Ein Vorteil, der vor allem bei Motorrädern mit kleinem Hubraum einen großen Unterschied machen kann, insbesondere in der Moto3, wo die Maschinen weniger leistungsstark sind und geringere Höchstgeschwindigkeiten als in der MotoGP™ erzielt werden (im Jahr 2023 wurden dort 370 km/h erreicht!). Die Moto3-Motorräder, die Einzylinder-Motoren mit 250 cm³ und Leistungen um die 60 PS nutzen, erreichen Spitzengeschwindigkeiten zwischen 240 und 250 km/h und bei solchen Werten kann jedes Detail entscheidend sein.
Bei Dainese ist die Kombination Helm-Anzug nur eines der möglichen Beispiele. Zu den innovativsten Entwicklungen zählt die Verbindung von Anzug und IN-Stiefeln – ein Schuh, der darauf ausgelegt ist, unter dem Anzug getragen zu werden.

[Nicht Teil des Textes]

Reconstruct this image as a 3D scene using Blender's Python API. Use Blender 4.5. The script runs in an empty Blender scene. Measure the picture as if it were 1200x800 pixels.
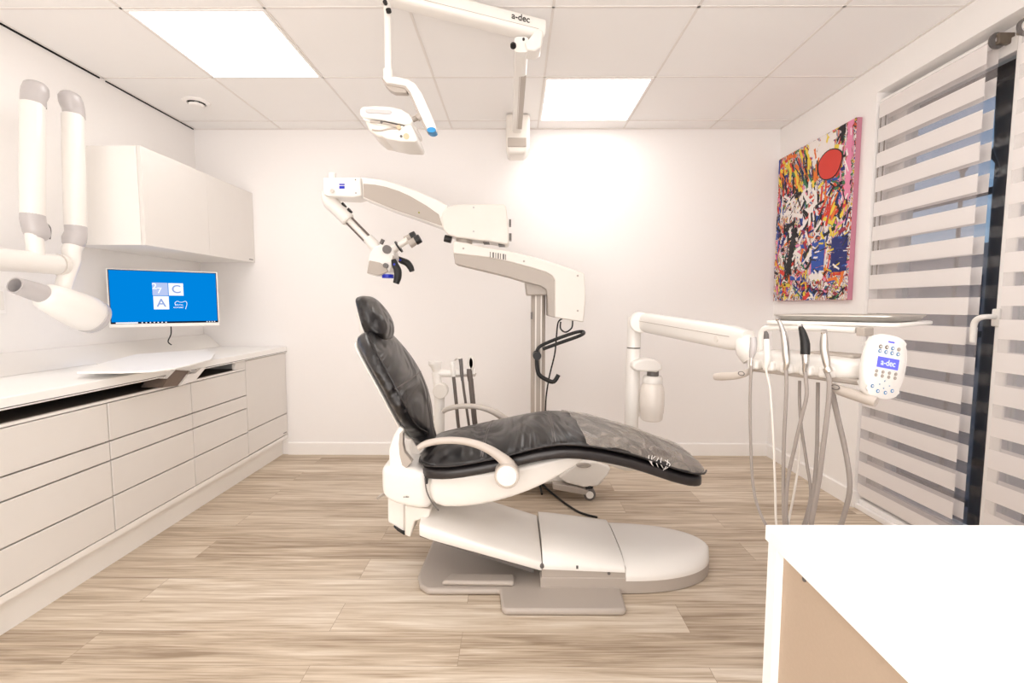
import bpy, bmesh, math, random
from mathutils import Vector, Matrix, Euler
random.seed(7)
C = bpy.context.scene
COL = C.collection
# ------------------------------------------------------------------ camera model (1200x800 frame)
F=550.78; PIT=.0768; YAW=-.0055; ROLL=.0009; H=1.10
def ray(px,py):
    a,b=px-600,py-400
    c,s=math.cos(ROLL),math.sin(ROLL)
    u,v=c*a+s*b,-s*a+c*b
    X,D,U=u/F,1.0,-v/F
    c,s=math.cos(PIT),math.sin(PIT)
    Y=D*c+U*s; z=U*c-D*s
    c,s=math.cos(YAW),math.sin(YAW)
    return Vector((c*X+s*Y,-s*X+c*Y,z))
def PY(px,py,Y): r=ray(px,py); t=Y/r[1]; return Vector((r[0]*t,Y,H+r[2]*t))
def PZ(px,py,z): r=ray(px,py); t=(z-H)/r[2]; return Vector((r[0]*t,r[1]*t,z))
def PX(px,py,x): r=ray(px,py); t=x/r[0]; return Vector((x,r[1]*t,H+r[2]*t))
V=Vector
# room
XL,XR,YB,YF,ZC = -2.258,1.86,3.398,-1.6,2.332
# ------------------------------------------------------------------ materials
def srgb(r,g,b):
    f=lambda c:(c/255)/12.92 if c/255<=.04045 else ((c/255+.055)/1.055)**2.4
    return (f(r),f(g),f(b),1)
def mat(name,rgb,rough=.5,metal=0,noise=.03,scale=30,bump=0,coat=0,emis=None,estr=0,spec=.5):
    m=bpy.data.materials.new(name); m.use_nodes=True; nt=m.node_tree; b=nt.nodes['Principled BSDF']
    c=srgb(*rgb)
    tc=nt.nodes.new('ShaderNodeTexCoord'); n=nt.nodes.new('ShaderNodeTexNoise'); n.inputs['Scale'].default_value=scale
    n.inputs['Detail'].default_value=4
    nt.links.new(tc.outputs['Object'],n.inputs['Vector'])
    mx=nt.nodes.new('ShaderNodeMix'); mx.data_type='RGBA'
    k=1-noise*2
    mx.inputs[6].default_value=c; mx.inputs[7].default_value=(c[0]*k,c[1]*k,c[2]*k,1)
    nt.links.new(n.outputs['Fac'],mx.inputs[0]); nt.links.new(mx.outputs[2],b.inputs['Base Color'])
    b.inputs['Roughness'].default_value=rough; b.inputs['Metallic'].default_value=metal
    b.inputs['Coat Weight'].default_value=coat; b.inputs['Specular IOR Level'].default_value=spec
    if bump:
        bp=nt.nodes.new('ShaderNodeBump'); bp.inputs['Strength'].default_value=bump; bp.inputs['Distance'].default_value=.01
        nt.links.new(n.outputs['Fac'],bp.inputs['Height']); nt.links.new(bp.outputs[0],b.inputs['Normal'])
    if emis: b.inputs['Emission Color'].default_value=srgb(*emis); b.inputs['Emission Strength'].default_value=estr
    return m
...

Auch diese Dainese-Technologie, dank der die Stiefel unter dem Anzug getragen werden können, bringt Vorteile in aerodynamischer Hinsicht: Sie sorgt für eine schlanke Silhouette und eine glatte Oberfläche ohne hervorstehende Elemente, wodurch die IN-Stiefel herkömmlichen, außen getragenen Stiefeln überlegen sind. Wir haben das Thema in diesem ausführlichen Artikel behandelt.

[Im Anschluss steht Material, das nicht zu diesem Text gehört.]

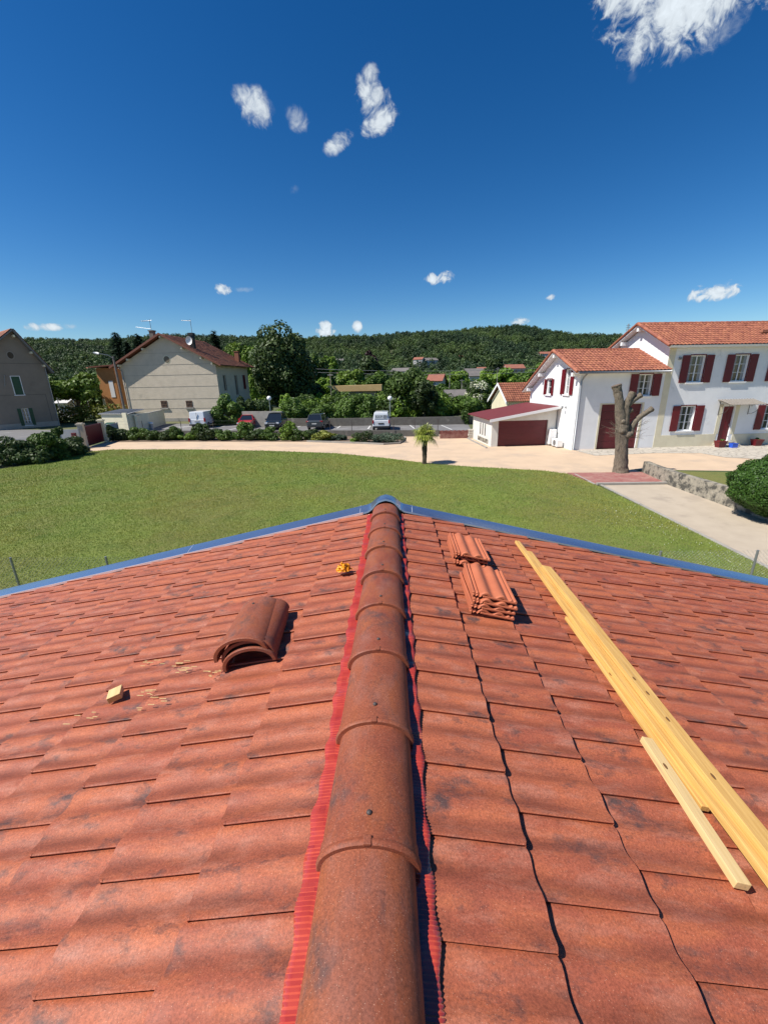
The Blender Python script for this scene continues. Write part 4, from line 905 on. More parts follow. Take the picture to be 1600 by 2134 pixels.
f = MB(); pbox(f, lf, 2.76, 3.54, .03, .07, 4.06, 6.14); f.build('shutter', M_GREEN, f_)
window(LH, lf, 2.72, 3.42, .35, 2.38, rows=4, shw=.34, shm=M_GREEN, lint=False)
q = MB(); q.tube([(-4.35, -.1, 5.0), (-4.1, -.1, 6.3), (-3.9, -.1, 6.2)], .03, 5); q.tube([(.06, -.05, ze), (.06, -.05, 0)], .06, 7); q.build('downpipe', M_METAL, LH)

# street lamp
SL = thing('street_lamp', 'tall wooden pole street lamp leaning before the roughcast house', 'street lamp', tuple(AT(262, 862, 52) * np.array([1, 1, 0])))
b0 = Vector((SL.location.x, 52, 0)); T1 = Vector(AT(237, 748, 52)) - b0; T2 = Vector(AT(207, 737, 51)) - b0; T3 = Vector(AT(195, 735, 51)) - b0
MB().tube([(0, 0, 0), T1 + Vector((0, 0, .3))], [.17, .11], 9).build('pole', mat('pole_wood', (.19, .16, .14), (.13, .11, .10), rough=1, scale=6), SL)
MB().tube([T1, T1.lerp(T2, .35) + Vector((0, 0, .22)), T2], [.05, .05, .045], 7).build('arm', M_METAL, SL)
MB().tube([T2, T2.lerp(T3, .4), T3], [.09, .15, .07], 9).build('lamp_head', M_WHITE, SL, smooth=True)

# ------------------------------------------------------------------ gate
GT = thing('driveway_gate', 'solid dark red sliding gate between cream pillars at the drive entrance', 'gate', (-25.15, 33.0, 0), math.atan2(3.7, -.85))
def col(n, l, mix, rmp, noise, c, t, b): return c
gt = MB(); Lg = 3.55
gt.box(.15, Lg, -.02, .02, .12, 1.62)
for i in range(22): gt.box(.15 + i * .1546, .15 + i * .1546 + .13, -.035, -.02, .14, 1.58)
gt.box(.15, Lg, -.045, .045, 1.58, 1.68); gt.box(.15, Lg, -.045, .045, .08, .14)
l_ = gt.build('leaf', M_GARRED, GT); q = MB(); q.box(.4, .55, -.10, -.045, .85, .9); q.build('handle', M_METAL, l_)
for x in (0, Lg + .15):
    q = MB(); q.box(x - .2, x + .14, -.2, .2, 0, 1.85); q.box(x - .27, x + .21, -.27, .27, 1.85, 1.95); q.box(x - .2, x + .14, -.2, .2, 1.95, 2.0); q.build('pillar', M_CREAM if x else mat('dull_cream', (.5, .44, .35), rough=.95), GT)
def panel(label, p, q_, h, m, posts=True):
    a, b = Vector((*p, 0)), Vector((*q_, 0)); L_ = (b - a).length; o = thing('fence_panel', label, 'fence', a, math.atan2(b.y - a.y, b.x - a.x))
    w = MB(); w.box(0, L_, -.02, .02, .05, h); w.build('board', m, o)
    for x in (0, L_):
        w = MB(); w.box(x - .04, x + .04, -.06, .06, 0, h + .06); w.build('post', M_METAL, o)
    return o
M_PANEL = mat('pale_grey_panel', (.36, .37, .38), (.32, .33, .34), rough=.7)
o = panel('grey white solid fence panel left of the red gate', (-25.0, 32.5), (-26.6, 32.4), 1.55, M_PANEL)
panel('bluish grey solid fence panel right of the red gate', (-26.05, 37.2), (-26.1, 38.9), 1.45, M_PANEL)
o = thing('letterbox', 'dark red letterbox fixed to the grey panel beside the gate', 'letterbox', (-25.35, 32.38, .95)); b = MB(); b.box(-.16, .16, -.14, .02, 0, .34); b.build('box', M_DKRED, o, bevel=.01); b = MB(); b.box(-.12, .12, -.15, -.141, .24, .27); b.build('slot', M_BLACK, o)
# cream utility shed and walls
SH = thing('cream_shed', 'low cream block shed with corrugated roof behind the gate', 'shed', (-27.6, 43.2, 0), R(-14))
q = MB(); q.box(-3.6, 0, 0, .2, 0, 1.95); q.box(-.2, 0, .2, 2.6, 0, 1.95); q.box(-3.6, -3.4, .2, 2.6, 0, 1.95); q.box(-3.4, -.2, 2.4, 2.6, 0, 1.95); q.build('wall', M_CREAM, SH)
q = MB(); q.hexa([(-3.8, -.15, 1.96), (.15, -.15, 1.96), (-.6, 2.8, 2.25), (-3.8, 2.8, 2.25), (-3.8, -.15, 2.02), (.15, -.15, 2.02), (-.6, 2.8, 2.31), (-3.8, 2.8, 2.31)])
for i in range(15): q.tube([(-3.7 + i * .26, -.14, 2.03), (-3.7 + i * .215, 2.75, 2.32)], .035, 5)
q.build('roof', mat('fibre_cement', (.40, .39, .37), (.34, .33, .31), rough=.9), SH)
q = MB(); q.box(-.6, -.05, -.22, -.001, .1, 2.1); q.build('pier', M_CREAM, SH)
CW = thing('cream_wall', 'cream rendered boundary wall running back from the shed', 'wall', (-27.25, 43.6, 0), R(104)); q = MB(); q.box(0, 10.4, -.2, 0, 0, 1.75); q.build('wall_body', M_CREAM, CW); q = MB(); q.box(-.02, 10.42, -.23, .03, 1.75, 1.81); q.build('coping', M_CONCRETE, CW)
o = thing('wheelie_bin', 'dark green wheelie bin behind the gate beside the cream shed', 'bin', (-28.4, 41.2, 0), R(10)); b = MB(); b.hexa([(-.3, -.3, .08), (.3, -.3, .08), (.3, .3, .08), (-.3, .3, .08), (-.38, -.38, 1.15), (.38, -.38, 1.15), (.38, .38, 1.15), (-.38, .38, 1.15)]); b.build('body', M_GREEN, o); b = MB(); b.hexa([(-.41, -.42, 1.155), (.41, -.42, 1.155), (.41, .4, 1.155), (-.41, .4, 1.155), (-.38, -.38, 1.2), (.38, -.38, 1.2), (.38, .38, 1.3), (-.38, .38, 1.3)]); b.build('lid', M_GREEN, o)
for s in (-1, 1): MB().tube([(s * .3 - .04, .33, .1), (s * .3 + .04, .33, .1)], .1, 10).build('wheel', M_BLACK, o)
o = thing('meter_post', 'grey cylindrical post with pale cap beside the cream wall', 'post', tuple(G(318, 897))); MB().tube([(0, 0, 0), (0, 0, .75)], [.22, .2], 10).build('body', M_METAL, o); MB().lathe([(.24, .75), (.24, .85), (.1, .92)], n=10).build('cap', M_WHITE, o)
o = thing('guard_rail', 'bent galvanised guard rail between the wall and the grey post', 'railing', tuple(G(273, 900))); e = Vector(G(314, 893)) - Vector(G(273, 900)); MB().tube([(0, 0, 0), (0, 0, .75), (.2, .1, .8), e + Vector((0, 0, .85))], .05, 7).build('rail', M_METAL, o); MB().tube([e * .5, e * .5 + Vector((0, 0, .82))], .04, 7).build('post', M_METAL, o)

# ------------------------------------------------------------------ parking boundary walls, fence
def line_wall(name, label, pts, h, th, m, cat='wall', coping=None):
    mb = MB()
    for a, b in zip(pts, pts[1:]):
        d = Vector((b[0] - a[0], b[1] - a[1], 0)).normalized(); n = Vector((-d.y, d.x, 0)) * th
        mb.hexa([(a[0], a[1], 0), (b[0], b[1], 0), (b[0] + n.x, b[1] + n.y, 0), (a[0] + n.x, a[1] + n.y, 0), (a[0], a[1], h), (b[0], b[1], h), (b[0] + n.x, b[1] + n.y, h), (a[0] + n.x, a[1] + n.y, h)])
    o = mb.build(name, m); setp(o, label, cat); return o
WL = [tuple(G(240, 898, .55)[:2]), tuple(G(520, 897.5, .55)[:2]), tuple(G(760, 897, .55)[:2]), tuple(G(915, 896.5, .55)[:2])]
line_wall('retaining_wall', 'long low grey wall between the flower bed and the parking', WL, .55, .22, M_DARKWALL)
BW = [tuple(G(592, 888)[:2]), tuple(G(700, 888)[:2]), tuple(G(860, 886)[:2]), tuple(G(985, 884)[:2])]
line_wall('rear_wall', 'low weathered wall along the back of the parking', BW, .85, .25, M_DARKWALL)
hw = [tuple(G(508, 890)[:2]), tuple(G(590, 890)[:2])]; line_wall('block_wall', 'higher grey block wall behind the red and black cars', [hw[0], hw[1]], 1.75, .25, M_CONCRETE)
pw = [tuple(G(392, 883)[:2]), tuple(G(262, 880)[:2])]
FN = thing('wire_fence', 'thin wire fence with dark posts on the low parking wall', 'fence', (WL[0][0], WL[0][1], .55))
o0 = Vector((WL[0][0], WL[0][1], .55)); pm_ = MB().tube([(0, 0, 0), (0, 0, .95)], .028, 6)
proto = None
for px in (298, 378, 445, 508, 600, 688, 733, 820, 864, 912):
    p = Vector(G(px, 897.3, .55)) + Vector((0, .1, 0)) - o0
    if proto is None: proto = MB().tube([(0, 0, 0), (0, 0, .95)], .028, 6).build('post', M_IRON, FN); c = proto
    else: c = proto.copy(); C.objects.link(c); c.parent = FN
    c.location = p
q = MB()
for z in (.3, .6, .9):
    for a, b in zip(WL, WL[1:]): q.tube([Vector((*a, .55 + z)) + Vector((0, .1, 0)) - o0, Vector((*b, .55 + z)) + Vector((0, .1, 0)) - o0], .003, 4)
q.build('wire', M_IRON, FN)
RF_ = thing('palisade', 'short dark red picket palisade edging the gravel below the parking', 'fence', tuple(G(916, 914)))
e = Vector(G(975, 913)) - Vector(G(916, 914)); n = 20
for i in range(n):
    p = e * ((i + .5) / n); q = MB(); q.box(p.x - .05, p.x + .055, p.y - .03, p.y + .03, 0, .66 + .03 * math.sin(i * 2.1)); q.build('picket', mat('picket_red', (.16, .04, .035), (.26, .12, .10), rough=.9, scale=3), RF_)
q = MB(); q.hexa([(0, .04, .48), (e.x, e.y + .04, .48), (e.x, e.y + .08, .48), (0, .08, .48), (0, .04, .56), (e.x, e.y + .04, .56), (e.x, e.y + .08, .56), (0, .08, .56)]); q.build('rail', MATS['picket_red'], RF_)
o = thing('stone_pier', 'short pale stone pier between palisade and garage', 'pillar', tuple(G(982, 913))); g = random.Random(2)
for i in range(4): q = MB(); q.box(-.3 + g.uniform(-.03, .03), .28 + g.uniform(-.03, .03), -.2, .2, i * .19, i * .19 + .18); q.build('block', mat('pale_stone', (.45, .42, .36), (.36, .33, .28), rough=1, scale=4, bump=.02, bscale=12), o, bevel=.03)

# globe lamps in the parking
def globe(label, px, base_y, top_y, Y):
    b = AT(px, base_y, Y); t = AT(px, top_y, Y); o = thing('globe_lamp', label, 'street lamp', (b[0], Y, 0), group='white globe lamps of the parking')
    MB().tube([(0, 0, 0), (0, 0, t[2] - .25)], [.07, .045], 8).build('pole', mat('grey_green_paint', (.22, .26, .24), rough=.5), o)
    n = 14; MB().lathe([(.26 * math.sin(PI * (k_ + .4) / n), -.26 * math.cos(PI * (k_ + .4) / n)) for k_ in range(n)], (0, 0, t[2] - .05), 16).build('globe', mat('opal_globe', (.86, .86, .84), rough=.3), o, smooth=True)
globe('white globe lamp standing behind the black car', 566, 880, 829, 49); globe('white globe lamp standing behind the lettered white van', 813, 880, 829, 47.6)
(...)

Die Leistungsfähigkeit von Rennmotorrädern wird stetig besser – und mit ihr auch die Technologie der Schutzkleidung der Fahrer. Eine obsessive Suche nach Perfektion, die die Verwendung hochwertiger Materialien, das Forschen nach neuen Lösungen in allen Bereichen – von der Ergonomie bis zum Schutz im engeren Sinne – sowie eine akribische Liebe zum Detail von Kopf bis Fuß umfasst.

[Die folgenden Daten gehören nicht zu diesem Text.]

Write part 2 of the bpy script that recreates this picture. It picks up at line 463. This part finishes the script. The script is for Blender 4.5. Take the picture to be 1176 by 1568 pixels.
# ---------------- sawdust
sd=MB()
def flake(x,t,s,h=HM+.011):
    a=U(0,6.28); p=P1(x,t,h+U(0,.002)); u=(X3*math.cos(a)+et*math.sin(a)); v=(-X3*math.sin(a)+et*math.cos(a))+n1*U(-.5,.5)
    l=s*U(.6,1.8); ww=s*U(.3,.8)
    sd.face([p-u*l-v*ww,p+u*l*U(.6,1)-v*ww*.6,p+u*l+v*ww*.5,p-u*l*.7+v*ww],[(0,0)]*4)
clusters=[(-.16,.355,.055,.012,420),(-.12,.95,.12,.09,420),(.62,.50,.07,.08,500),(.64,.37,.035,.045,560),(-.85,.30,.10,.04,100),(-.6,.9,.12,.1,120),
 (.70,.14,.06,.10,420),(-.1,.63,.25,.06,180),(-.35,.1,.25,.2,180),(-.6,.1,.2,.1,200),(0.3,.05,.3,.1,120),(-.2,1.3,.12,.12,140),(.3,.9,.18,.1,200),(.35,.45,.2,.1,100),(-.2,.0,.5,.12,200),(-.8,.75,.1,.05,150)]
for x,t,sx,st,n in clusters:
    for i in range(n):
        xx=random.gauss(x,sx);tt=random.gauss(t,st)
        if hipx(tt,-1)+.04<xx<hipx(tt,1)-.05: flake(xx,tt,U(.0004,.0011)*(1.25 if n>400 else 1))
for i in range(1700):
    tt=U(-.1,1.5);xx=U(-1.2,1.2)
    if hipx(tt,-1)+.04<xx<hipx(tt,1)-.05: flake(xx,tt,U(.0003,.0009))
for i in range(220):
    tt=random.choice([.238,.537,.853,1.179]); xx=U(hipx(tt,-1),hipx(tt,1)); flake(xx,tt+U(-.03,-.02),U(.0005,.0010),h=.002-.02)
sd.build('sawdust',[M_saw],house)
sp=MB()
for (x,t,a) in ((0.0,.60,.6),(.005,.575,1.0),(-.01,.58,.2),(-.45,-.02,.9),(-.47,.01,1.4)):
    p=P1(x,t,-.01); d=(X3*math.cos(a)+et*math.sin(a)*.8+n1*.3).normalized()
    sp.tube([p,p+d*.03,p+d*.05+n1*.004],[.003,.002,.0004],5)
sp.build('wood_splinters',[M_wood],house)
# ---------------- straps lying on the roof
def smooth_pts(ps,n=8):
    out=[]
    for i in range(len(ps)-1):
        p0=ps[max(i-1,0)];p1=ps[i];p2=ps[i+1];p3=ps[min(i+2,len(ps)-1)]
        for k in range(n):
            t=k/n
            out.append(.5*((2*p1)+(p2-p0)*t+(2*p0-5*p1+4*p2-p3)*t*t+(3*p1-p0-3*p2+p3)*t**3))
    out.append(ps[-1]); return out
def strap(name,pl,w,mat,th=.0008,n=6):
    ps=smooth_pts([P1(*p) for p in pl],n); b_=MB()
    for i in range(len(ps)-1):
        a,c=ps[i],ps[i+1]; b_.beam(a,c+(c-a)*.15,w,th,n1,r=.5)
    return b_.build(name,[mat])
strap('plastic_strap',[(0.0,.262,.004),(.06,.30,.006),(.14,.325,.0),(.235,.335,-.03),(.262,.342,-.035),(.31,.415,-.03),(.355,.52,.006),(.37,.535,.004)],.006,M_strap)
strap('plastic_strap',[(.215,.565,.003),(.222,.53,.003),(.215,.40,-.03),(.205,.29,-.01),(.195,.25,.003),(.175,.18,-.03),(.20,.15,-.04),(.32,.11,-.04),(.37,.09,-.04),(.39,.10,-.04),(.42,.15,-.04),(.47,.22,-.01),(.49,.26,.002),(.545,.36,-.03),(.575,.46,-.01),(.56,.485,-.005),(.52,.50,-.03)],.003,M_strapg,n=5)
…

Nur so ist es möglich, den Rennpiloten und allen begeisterten Hobbyfahrern eine hochmoderne Ausrüstung zur Verfügung zu stellen, mit der sie ihr Bestes geben und ohne Einschränkungen fahren können – auch in extremen Umgebungen wie auf den Höchstgeschwindigkeitsstrecken der Motorrad-WM.